Bowen's budget rebuttal scored points, but the key point will be trust
- Written by The Conversation Contributor
Shadow Treasurer Chris Bowen’s National Press Club address this week on Labor’s “agenda setting economic plan” has echoes of Kevin ’07. Bowen admits to being a ”progressive” from the “left-of-centre “; he says, “I too am a fiscal conservative”; indeed, he is a “better one”. The clear inference is that Labor has a BIGGER plan than the Turnbull/Morrison Jobs and Growth plan.
Both sides have relied on spin and hypocrisy more than substance when it comes to budget repair – both essentially kicking the task down the road, mostly beyond the two-year budget forecast period.
Both sides are still committed to significant additional expenditure, especially spreading into and through the next decade, in the key areas of education, health, defence, the National Disability Insurance Scheme (NDIS), the NBN and other infrastructure. Both also seek to create the impression that they can do this with a minimal increase in the tax burden over all, while “reforming” the tax system.
With our economy likely to remain locked into slow growth, at best, in a particularly volatile and challenging, weak, global economy, and with sluggish international trade, a budget surplus, from either side, is still probably a decade or so away.
Of course, Bowen didn’t attempt to offer the detail of an alternative budget, but he did paint a clear alternative approach, admitting to more expenditure funded by higher tax. He attempted this while claiming to defend our AAA rating, and by committing to a mini-budget, based on a more realistic economic assessment than the optimistic one assumed in the Government’s budget, within three months of being elected.
To give credit where credit is due, the Shorten-led Opposition has taken the political risk of attempting to set the political agenda by their clear commitments to more significant spending on education and vocational training, and health, and by identifying certain areas where they would increase tax to notionally pay for it.
Specifically, they have proposed placing limits on negative gearing, capital gains tax and superannuation concessions, increasing the tax on tobacco, and by keeping the deficit levy on high income earners, while opposing the government’s proposed cut in the corporate tax rate for large business.

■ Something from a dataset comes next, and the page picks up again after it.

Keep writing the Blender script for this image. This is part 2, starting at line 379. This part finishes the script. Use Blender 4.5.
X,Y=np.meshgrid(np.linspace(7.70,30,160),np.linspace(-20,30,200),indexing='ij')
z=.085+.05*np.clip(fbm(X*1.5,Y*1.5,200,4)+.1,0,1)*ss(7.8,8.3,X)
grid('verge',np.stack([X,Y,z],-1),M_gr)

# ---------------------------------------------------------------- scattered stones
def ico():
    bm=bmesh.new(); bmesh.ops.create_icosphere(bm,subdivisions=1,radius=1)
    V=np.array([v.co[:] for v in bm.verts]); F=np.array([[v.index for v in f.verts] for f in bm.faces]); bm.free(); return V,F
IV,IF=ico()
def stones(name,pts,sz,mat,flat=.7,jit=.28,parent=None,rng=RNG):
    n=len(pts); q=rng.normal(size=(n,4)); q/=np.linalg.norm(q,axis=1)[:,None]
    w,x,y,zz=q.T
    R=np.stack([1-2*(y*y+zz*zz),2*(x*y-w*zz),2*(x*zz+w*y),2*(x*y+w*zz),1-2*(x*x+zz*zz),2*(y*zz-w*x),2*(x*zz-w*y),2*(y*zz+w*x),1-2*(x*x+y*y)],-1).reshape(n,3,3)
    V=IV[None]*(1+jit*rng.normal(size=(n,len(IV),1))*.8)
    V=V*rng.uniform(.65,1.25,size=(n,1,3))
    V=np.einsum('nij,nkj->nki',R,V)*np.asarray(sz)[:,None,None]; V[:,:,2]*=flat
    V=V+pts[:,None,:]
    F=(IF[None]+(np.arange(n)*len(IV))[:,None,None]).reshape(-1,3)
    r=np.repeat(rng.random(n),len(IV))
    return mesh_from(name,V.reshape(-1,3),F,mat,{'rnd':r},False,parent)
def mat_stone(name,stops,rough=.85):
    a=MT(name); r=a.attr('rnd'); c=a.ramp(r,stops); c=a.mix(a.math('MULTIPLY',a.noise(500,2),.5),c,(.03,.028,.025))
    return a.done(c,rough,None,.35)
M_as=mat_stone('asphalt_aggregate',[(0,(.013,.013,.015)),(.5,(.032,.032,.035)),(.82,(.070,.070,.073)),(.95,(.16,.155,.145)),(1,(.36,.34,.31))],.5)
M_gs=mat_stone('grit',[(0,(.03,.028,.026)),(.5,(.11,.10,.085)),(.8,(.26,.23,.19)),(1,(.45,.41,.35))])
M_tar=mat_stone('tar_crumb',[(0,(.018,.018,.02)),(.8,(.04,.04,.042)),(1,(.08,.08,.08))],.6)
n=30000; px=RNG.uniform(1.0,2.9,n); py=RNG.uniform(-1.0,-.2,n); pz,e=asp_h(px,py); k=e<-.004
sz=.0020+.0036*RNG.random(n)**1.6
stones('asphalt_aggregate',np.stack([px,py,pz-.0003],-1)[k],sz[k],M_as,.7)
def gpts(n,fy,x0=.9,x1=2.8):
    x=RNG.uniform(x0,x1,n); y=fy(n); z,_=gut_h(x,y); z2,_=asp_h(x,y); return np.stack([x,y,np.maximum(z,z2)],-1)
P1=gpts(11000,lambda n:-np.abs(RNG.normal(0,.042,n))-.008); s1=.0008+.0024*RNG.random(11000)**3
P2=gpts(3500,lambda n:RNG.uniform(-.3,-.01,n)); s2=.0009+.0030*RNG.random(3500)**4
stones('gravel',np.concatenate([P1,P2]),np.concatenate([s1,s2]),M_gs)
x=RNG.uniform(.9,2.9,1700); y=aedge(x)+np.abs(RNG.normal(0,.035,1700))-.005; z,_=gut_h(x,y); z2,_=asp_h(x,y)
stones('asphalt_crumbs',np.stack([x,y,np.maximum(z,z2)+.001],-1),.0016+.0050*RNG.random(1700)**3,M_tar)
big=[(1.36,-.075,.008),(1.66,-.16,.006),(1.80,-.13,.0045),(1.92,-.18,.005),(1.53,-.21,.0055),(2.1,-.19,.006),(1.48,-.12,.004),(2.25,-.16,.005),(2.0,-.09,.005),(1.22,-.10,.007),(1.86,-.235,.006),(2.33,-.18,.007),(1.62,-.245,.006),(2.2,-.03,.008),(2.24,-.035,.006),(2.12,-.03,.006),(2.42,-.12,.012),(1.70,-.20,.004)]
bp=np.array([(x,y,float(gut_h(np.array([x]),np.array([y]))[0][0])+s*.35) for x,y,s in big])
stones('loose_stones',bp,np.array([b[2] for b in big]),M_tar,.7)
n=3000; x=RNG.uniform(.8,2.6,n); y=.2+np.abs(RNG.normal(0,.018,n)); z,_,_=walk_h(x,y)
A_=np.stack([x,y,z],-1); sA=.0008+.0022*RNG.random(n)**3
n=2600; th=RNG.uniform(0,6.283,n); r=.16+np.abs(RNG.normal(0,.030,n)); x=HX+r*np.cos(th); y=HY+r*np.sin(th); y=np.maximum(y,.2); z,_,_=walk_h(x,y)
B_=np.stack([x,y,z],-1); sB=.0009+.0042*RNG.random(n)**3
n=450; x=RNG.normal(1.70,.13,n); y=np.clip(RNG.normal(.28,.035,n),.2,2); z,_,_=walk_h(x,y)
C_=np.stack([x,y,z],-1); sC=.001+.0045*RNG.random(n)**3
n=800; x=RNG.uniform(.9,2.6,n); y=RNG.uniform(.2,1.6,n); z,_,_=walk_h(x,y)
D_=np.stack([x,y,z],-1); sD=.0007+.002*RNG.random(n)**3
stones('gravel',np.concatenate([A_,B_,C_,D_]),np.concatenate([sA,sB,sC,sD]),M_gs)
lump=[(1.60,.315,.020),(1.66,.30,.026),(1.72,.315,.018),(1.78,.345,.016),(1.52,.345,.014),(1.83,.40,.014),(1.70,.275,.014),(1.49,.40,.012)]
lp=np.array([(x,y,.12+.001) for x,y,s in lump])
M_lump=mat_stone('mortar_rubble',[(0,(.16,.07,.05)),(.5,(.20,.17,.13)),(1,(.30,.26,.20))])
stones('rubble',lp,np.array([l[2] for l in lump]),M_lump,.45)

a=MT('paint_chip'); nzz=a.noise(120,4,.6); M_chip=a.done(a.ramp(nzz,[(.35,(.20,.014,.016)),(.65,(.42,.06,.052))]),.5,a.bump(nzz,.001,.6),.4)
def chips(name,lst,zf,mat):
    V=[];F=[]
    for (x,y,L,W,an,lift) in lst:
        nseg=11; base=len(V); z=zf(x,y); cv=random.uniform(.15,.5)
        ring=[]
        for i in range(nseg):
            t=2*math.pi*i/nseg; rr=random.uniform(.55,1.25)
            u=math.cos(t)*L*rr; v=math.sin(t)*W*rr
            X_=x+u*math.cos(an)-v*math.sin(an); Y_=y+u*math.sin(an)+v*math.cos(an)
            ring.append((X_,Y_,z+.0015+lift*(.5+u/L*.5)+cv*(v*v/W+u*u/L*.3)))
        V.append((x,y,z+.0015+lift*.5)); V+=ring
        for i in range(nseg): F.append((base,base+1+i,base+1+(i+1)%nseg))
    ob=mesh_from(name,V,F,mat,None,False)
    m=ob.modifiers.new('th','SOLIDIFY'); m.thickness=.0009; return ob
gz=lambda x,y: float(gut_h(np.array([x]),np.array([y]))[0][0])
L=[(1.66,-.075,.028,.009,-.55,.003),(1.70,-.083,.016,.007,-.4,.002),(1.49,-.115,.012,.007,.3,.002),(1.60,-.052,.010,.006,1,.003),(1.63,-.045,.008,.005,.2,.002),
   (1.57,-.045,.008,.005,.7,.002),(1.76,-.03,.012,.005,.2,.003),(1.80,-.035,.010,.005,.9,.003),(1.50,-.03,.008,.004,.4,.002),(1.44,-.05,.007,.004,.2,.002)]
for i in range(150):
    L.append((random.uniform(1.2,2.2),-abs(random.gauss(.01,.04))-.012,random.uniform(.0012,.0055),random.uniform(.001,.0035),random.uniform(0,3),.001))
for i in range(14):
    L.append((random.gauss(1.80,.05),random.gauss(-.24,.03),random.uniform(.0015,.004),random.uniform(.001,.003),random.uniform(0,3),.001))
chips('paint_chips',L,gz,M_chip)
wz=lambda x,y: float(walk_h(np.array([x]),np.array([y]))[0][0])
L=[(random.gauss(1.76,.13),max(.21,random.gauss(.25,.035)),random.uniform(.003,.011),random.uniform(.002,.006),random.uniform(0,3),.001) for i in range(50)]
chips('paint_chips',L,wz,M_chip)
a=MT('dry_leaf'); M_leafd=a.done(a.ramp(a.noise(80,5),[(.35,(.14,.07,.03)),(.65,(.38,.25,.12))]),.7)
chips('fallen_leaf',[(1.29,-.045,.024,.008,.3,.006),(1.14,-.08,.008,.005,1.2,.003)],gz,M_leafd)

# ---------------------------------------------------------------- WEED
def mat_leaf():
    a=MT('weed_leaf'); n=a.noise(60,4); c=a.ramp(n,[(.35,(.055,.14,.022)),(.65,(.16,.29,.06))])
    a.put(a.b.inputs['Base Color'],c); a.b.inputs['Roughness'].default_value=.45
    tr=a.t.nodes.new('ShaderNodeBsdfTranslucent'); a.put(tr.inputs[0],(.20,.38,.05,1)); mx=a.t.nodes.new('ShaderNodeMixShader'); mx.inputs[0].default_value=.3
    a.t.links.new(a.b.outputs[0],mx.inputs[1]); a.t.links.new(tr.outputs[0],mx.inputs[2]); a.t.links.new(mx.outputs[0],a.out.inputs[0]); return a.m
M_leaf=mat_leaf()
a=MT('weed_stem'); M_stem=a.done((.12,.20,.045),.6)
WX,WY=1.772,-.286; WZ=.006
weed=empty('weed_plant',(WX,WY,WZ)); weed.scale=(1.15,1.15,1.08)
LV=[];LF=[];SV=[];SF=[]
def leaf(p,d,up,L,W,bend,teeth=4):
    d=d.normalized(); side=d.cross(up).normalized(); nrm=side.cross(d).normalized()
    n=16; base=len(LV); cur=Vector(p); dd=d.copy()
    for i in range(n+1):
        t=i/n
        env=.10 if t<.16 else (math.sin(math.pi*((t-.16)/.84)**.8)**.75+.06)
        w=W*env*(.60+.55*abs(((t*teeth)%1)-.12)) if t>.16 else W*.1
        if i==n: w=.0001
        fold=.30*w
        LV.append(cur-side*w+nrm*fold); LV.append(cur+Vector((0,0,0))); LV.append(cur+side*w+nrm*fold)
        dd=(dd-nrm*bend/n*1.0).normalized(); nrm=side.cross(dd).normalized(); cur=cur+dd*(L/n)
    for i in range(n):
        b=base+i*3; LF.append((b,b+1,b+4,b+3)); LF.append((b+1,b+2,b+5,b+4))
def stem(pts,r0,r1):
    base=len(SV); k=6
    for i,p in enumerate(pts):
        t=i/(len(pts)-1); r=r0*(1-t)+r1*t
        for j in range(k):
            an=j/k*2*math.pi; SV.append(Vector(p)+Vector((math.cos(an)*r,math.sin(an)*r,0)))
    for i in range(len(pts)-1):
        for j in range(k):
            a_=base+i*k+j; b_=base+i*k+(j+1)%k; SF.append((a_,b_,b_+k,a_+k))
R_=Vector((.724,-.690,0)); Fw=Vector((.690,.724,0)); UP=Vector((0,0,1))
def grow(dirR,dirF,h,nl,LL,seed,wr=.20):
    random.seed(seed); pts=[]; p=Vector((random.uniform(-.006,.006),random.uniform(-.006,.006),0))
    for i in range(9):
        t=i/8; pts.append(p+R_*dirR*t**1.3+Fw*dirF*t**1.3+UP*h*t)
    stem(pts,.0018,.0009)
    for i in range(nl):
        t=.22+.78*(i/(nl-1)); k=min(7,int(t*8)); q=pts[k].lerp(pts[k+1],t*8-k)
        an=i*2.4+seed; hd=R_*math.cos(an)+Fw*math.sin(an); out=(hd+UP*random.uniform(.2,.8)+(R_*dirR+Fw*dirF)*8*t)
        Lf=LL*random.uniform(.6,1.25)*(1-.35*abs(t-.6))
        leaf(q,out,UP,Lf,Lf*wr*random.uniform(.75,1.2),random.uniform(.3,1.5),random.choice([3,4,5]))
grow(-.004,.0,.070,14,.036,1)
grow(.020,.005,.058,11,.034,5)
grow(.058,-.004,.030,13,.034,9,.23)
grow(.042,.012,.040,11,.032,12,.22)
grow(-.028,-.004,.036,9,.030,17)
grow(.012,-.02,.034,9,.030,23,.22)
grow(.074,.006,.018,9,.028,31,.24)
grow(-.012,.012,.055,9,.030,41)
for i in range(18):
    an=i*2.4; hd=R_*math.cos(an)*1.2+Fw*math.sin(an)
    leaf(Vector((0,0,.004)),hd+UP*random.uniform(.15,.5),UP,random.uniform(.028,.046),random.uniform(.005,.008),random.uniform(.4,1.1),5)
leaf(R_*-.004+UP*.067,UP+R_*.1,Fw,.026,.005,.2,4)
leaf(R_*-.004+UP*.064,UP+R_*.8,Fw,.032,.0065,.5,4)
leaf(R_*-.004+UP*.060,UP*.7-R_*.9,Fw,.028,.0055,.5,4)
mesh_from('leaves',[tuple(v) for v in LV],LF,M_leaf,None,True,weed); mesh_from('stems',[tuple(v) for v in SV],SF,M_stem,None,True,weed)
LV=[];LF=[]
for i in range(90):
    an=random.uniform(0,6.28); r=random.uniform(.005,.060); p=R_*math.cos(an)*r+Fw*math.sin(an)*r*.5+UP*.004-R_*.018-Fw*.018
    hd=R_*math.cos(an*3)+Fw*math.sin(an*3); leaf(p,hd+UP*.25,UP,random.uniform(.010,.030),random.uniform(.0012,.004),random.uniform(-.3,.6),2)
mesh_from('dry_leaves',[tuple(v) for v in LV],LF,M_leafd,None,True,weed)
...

Obviously the inherent political strategy is to consolidate their traditional base, in particular hoping to pull back those who flirted with an Abbott-led government. This echoes the successful strategy behind the “surprise” wins in the recent Victorian and Queensland State elections, where the focus was on these traditional “bread and butter” issues.
They would also hope to attract new voters by being prepared to take the political risks of attempting to lead the debate on controversial issues, against the Turnbull alternative that - while popular - has been seen to vacillate and dither, and to be “unfair”.
By comparison, Turnbull is obviously hoping to gain some broader electoral credibility by claiming to have a “plan” for our future, and by being prepared to disadvantage his own base by promising to pare back the superannuation concessions that are biased, so conspicuously, in favour of the wealthy, while protecting middle income earners and encouraging small business.
Interestingly, so far, at least, neither side has responded to the “Duncan moment” on the ABC’s Q&A this week, which generated a considerable focus on the plight of low income earners, who were not receiving any significant improvement in their benefits or incomes, when many benefits, such as Newstart and the aged pension, are below generally accepted poverty lines.
Bowen did score a significant point by focusing on the fact the Government’s “Jobs and Growth” plan to drive the “transition” from a resource/construction boom-based economy, to whatever, was completely silent on the “whatever”.
Here he highlighted the proposed “cuts to infrastructure”, the decline in public investment, the neglect of renewables as a new growth sector, the cuts to CSIRO, the underfunding of schools, the second-class NBN, and limits on housing affordability, and so on.
However, the key point in this election is whether the electorate will actually believe what either side claims or promises. It will be an issue of trust.
Bowen’s claim is essentially that the ALP can also be trusted to manage the economy – he would say that they should be trusted more – against the long-established electoral perception that favours the LNP in economic management, while playing to their electoral edge that the ALP is better able to manage education and health, and with greater fairness.
The framework for this campaign has been set – now for the detail, please!